Friday Field Photo #181: Fault Scarps on Badwater Fan
This week’s photo features a rather famous alluvial fan, the Badwater Fan just south of the tourist stop in the lowest spot in the continental United States (at -282 ft) in Death Valley National Park. The east side of Death Valley has numerous small and steep (for depositional systems) alluvial fans. These piles of sediment are aggrading as fast as they can to keep up with the basin dropping out from under them. Further evidence of the movement along the boundary fault (between the uplifting range and the downdropping basin) are the fault scarps in the photo above.
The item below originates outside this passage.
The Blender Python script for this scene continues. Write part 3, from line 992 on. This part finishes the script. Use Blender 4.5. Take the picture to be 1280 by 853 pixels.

Good stuff.
Here are a couple GoogleEarth snapshots of this fan.
Happy Friday!
More photos from a trip to Death and Panamint Valleys here.
Brian – we must have been right on your heels. Good seeing you on Aguereberry Point. We survived the trip to Ubehebe with only 3 flat tires.
Bob, yeah it was great to run into you out there. Small world!
Nice pic. Do you know if the road ever gets shut due to sedimentation on the fan? There is a similar fan in the Corinth Rift and someone built a church in the middle of it. The church periodically gets knocked over. The hand of God is indeed strong…
Chris … good question. I imagine that every now and again there’s a new debris flow lobe that covers the road, but I don’t know how frequently that happens. I’d like to see that while it happens (from a safe vantage, of course).